Если же в Святой Троице Лицо (Ипостась) не столько же абсолютно, как природа, и является неким отвлеченным понятием, то и в образе Оно теряет свое абсолютное и решающее значение. Будь то Божественная Личность, или личность человеческая, сотворенная по образу Божию, она утрачивает свое самодовлеющее значение как обладательница своей природы. И в образе личность уже не обязательно является первоообразом и может заменяться символом, абстрактной схемой, или другой личностью, либо вымыслом художника. Неусвоение личного образа и отвлеченное понимание личности было причиной и того, что изображение неизобразимого (антропоморфические изображения Бога Отца и Святого Духа) не встречало активного противодействия на Западе (хотя с XIII века такие изображения и встречают иногда противодействие, но решающего значения оно не имело) и не могло встречать потому, что отвлеченные понятия могут перелагаться только в образы вымысла, лишенные реальной основы.

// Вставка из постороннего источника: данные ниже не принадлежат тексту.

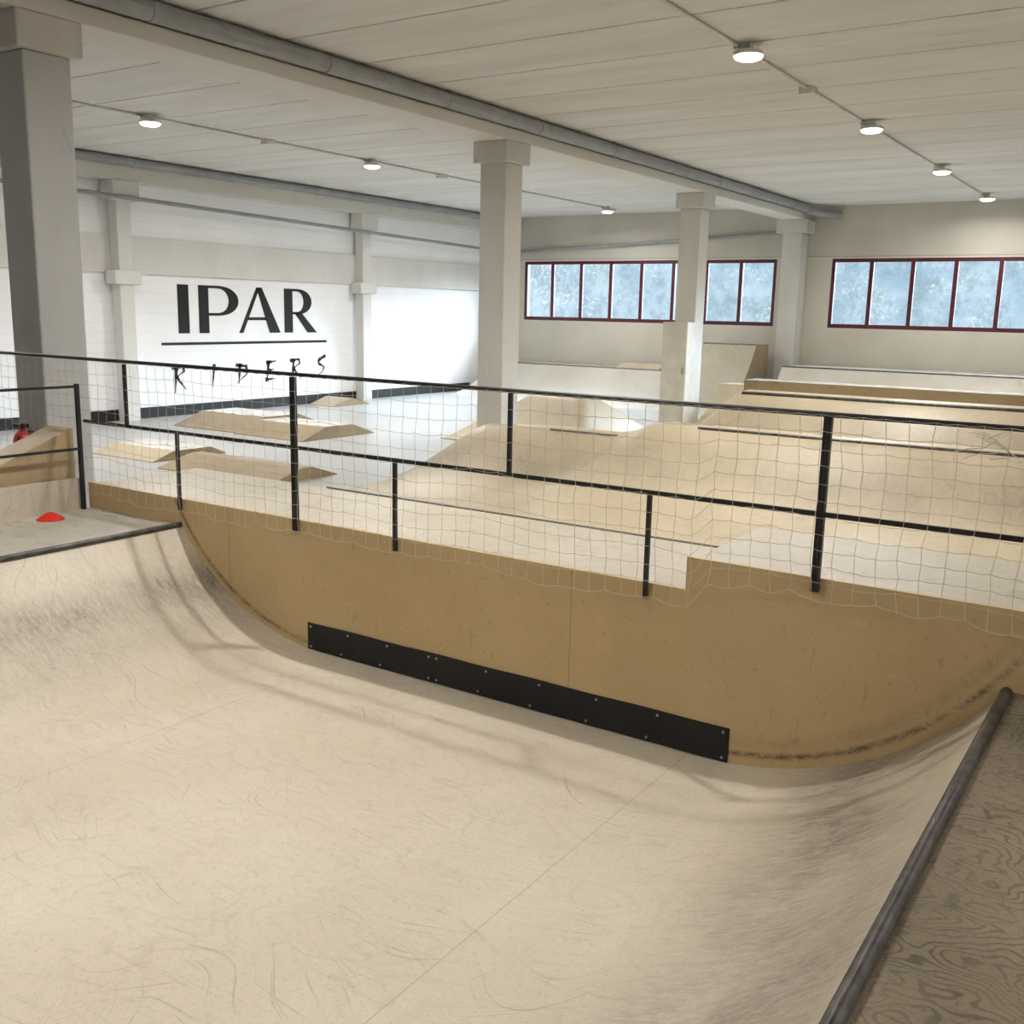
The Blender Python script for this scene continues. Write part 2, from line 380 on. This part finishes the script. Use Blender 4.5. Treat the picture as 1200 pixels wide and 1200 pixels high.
def strip(y0,y1):
    V=[];Fc=[]
    n=24
    for i in range(n+1):
        y=y0+(y1-y0)*i/n; b=.002*math.sin(i*1.7)
        for (xx,zz) in ((WX-.001,-2.283),(WX-.009+b,-2.283),(WX-.009-b,-2.095+.002*math.sin(y*9)),(WX-.001,-2.095+.002*math.sin(y*9))): V.append((xx,y,zz))
    for i in range(n):
        for k in range(4): Fc.append((i*4+k,i*4+(k+1)%4,(i+1)*4+(k+1)%4,(i+1)*4+k))
    Fc+= [(0,1,2,3),(n*4+3,n*4+2,n*4+1,n*4)]
    s=mk("rubber_strip",V,Fc,M_rubber,parent=mini)
    s["label"]="black rubber kick strip screwed to the panel"
    m=max(3,round((y1-y0)/.38))
    for i in range(m+1):
        y=y0+.03+(y1-y0-.06)*i/m
        for zz in (-2.12,-2.26):
            if zz<-2.2 and 0<i<m: y2=y+.06
            else: y2=y
            v,f=tube([(WX-.009,y2,zz),(WX-.014,y2,zz)],.007,10)
            o=mk("screw",v,f,M_screw,parent=None); o.parent=s; o.location=o.location-(s.location+mini.location)
strip(3.70,4.77); strip(1.76,3.698)

# ---------------------------------------------------------------- fence
fx=WX-.022
fen=empty("safety_fence",(fx,3.3,-1.48)); tag(fen,"black steel guard rail bolted to the tan ramp side panel","fence")
v,f=tube([(fx,-1.2,-.445),(fx,9.3,-.425)],.0130,10); mk("top_rail",v,f,M_black,parent=fen)
boxes("mid_rail",[(fx-.008,fx+.008,-1.2,7.14,-.923,-.899)],M_black,parent=fen)
def post(y,z0,z1):
    boxes("post",[(fx-.016,fx+.016,y-.018,y-.003,z0,z1),(fx-.016,fx+.016,y+.003,y+.018,z0,z1)] if (z1>-.6 and z0<-1) else [(fx-.011,fx+.011,y-.011,y+.011,z0,z1)],M_black,parent=fen)
for y,zb in ((-.4,-1.29),(1.375,-1.29),(3.15,-.90),(4.85,-1.476),(6.6,-.90)): post(y,zb,-.45)
for y in (.35,2.267,3.99,6.03): post(y,-1.48 if y>2 else -1.29,-.92)
g=empty("guard_railing",(4.2,7.11,PZ)); tag(g,"black square tube railing behind the platform kick board","railing")
boxes("corner_post",[(4.66,4.688,7.095,7.123,PZ+.002,-.62)],M_black,parent=g)
for zz in (-.64,-1.12):
    boxes("rail",[(XB,4.66,7.10,7.12,zz-.010,zz+.010)],M_black,parent=g)
for xx in (2.6,.4): boxes("post",[(xx,xx+.03,7.095,7.125,PZ+.002,-.655)],M_black,parent=g)

# netting
def netz(y):
    base=-1.30 if y<2.0 else -1.46
    if y>7.1: base=-1.40
    return base-.022*abs(math.sin(y*2.6+.6))-.010*math.sin(y*7.1)
cell=.10; ny=int(10.2/cell); nz=11
P=[]
for i in range(ny+1):
    yy=-1.0+i*cell; zb=netz(yy)
    col=[]
    for j in range(nz+1):
        t=j/nz; zt=-.44
        sag=.010*math.sin(yy*3.7)*t
        last=random.uniform(-.02,.02) if j==nz else 0
        xx=WX-.05-.006*math.sin(yy*5+j)*t
        if yy>6.9: xx=WX-.046
        col.append(Vector((xx, yy+random.uniform(-.007,.007)+.006*math.sin(j*.8+yy*1.3)+sag, zt+(zb-zt)*t+random.uniform(-.006,.006)*(t>0)+last-.010*math.sin(math.pi*t)*math.sin(yy*1.9)**2)))
    P.append(col)
parts=[]
for i in range(ny+1): parts.append(tube(P[i],.0015,3,False))
for j in range(nz+1):
    line=[]
    for i in range(ny+1):
        line.append(P[i][j])
        if i<ny: m_=(P[i][j]+P[i+1][j])/2; line.append(m_-Vector((0,0,.005)))
    parts.append(tube(line,.0015 if j<nz else .0022,3,False))
for k in range(4):   # slack bunch tied up under the top rail
    y0=.62+.04*k; parts.append(tube([(WX-.055-.004*k,y0+.08*math.sin(q*.9+k),-.455-.022*q-.01*math.sin(q*1.7+k)) for q in range(7)],.002,3,False))
v,f=merge(parts)
tag(mk("safety_net",v,f,M_net),"cream knotted cord netting hanging from the black fence rail","net")

# ---------------------------------------------------------------- decks behind the panel
def ramp_obj(name,label,pts,y0,y1,m=M_ramp,ms=M_brown,cop=None,cat="ramp",grp=None,mc=None,top=M_ramp2,cr=.019):
    v,f=prism(pts,'Y',y0,y1)
    if cop:
        e=empty(name,((pts[0][0]+pts[-1][0])/2,(y0+y1)/2,FZ)); mk("riding_surface",v,f,[m,ms,top],parent=e,fmat=sidefn('Y',True))
        for c in cop:
            cx,cz=c[:2]; a,b=(c[2],c[3]) if len(c)>2 else (y0+.01,y1-.01)
            v,f=tube([(cx,a,cz+.003),(cx,b,cz+.003)],cr,12); mk("coping",v,f,mc or M_steel2,parent=e)
        return tag(e,label,cat,grp)
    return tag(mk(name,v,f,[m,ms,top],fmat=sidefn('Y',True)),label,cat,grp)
e=WX+.032
def back_arc(xt,zt,xf): return [(x,z) for x,z in arc(xf,FZ,xt,zt,24)][::-1]
ramp_obj("quarter_pipe","worn beige plywood deck with quarter pipe behind the tan panel",[(e,FZ),(e,-1.41)]+back_arc(5.82,-1.41,7.7)+[(e+.1,FZ)],2.06,7.16,M_ramp,cop=[(5.82,-1.41,2.07,5.6)],top=M_deckB,cr=.009,mc=M_edge)
ramp_obj("quarter_pipe","taller grey beige plywood deck behind the tan panel",[(e,FZ),(e,-1.245)]+back_arc(5.82,-1.245,7.9)+[(e+.1,FZ)],-1.6,2.04,M_ramp,top=M_deckB)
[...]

Искажение православного искусства, как мы видели, и началось с изображения неизобразимого, с «умаления славы плотского образования Господа нашего Иисуса Христа», как говорили в XVI веке. С появлением так называемых «мистико–дидактических икон» евангельский реализм переплетается с отвлеченными его истолкованиями; образу абстрактного понятия, идеи, придается такая же сила свидетельства, он становится на тот же уровень, что и образ конкретной Личности воплощенного Слова, который теряет свою исключительность. Такое умаление личного начала в образе является явным отступлением от православного вероучения (Шестого и Седьмого Вселенских Соборов).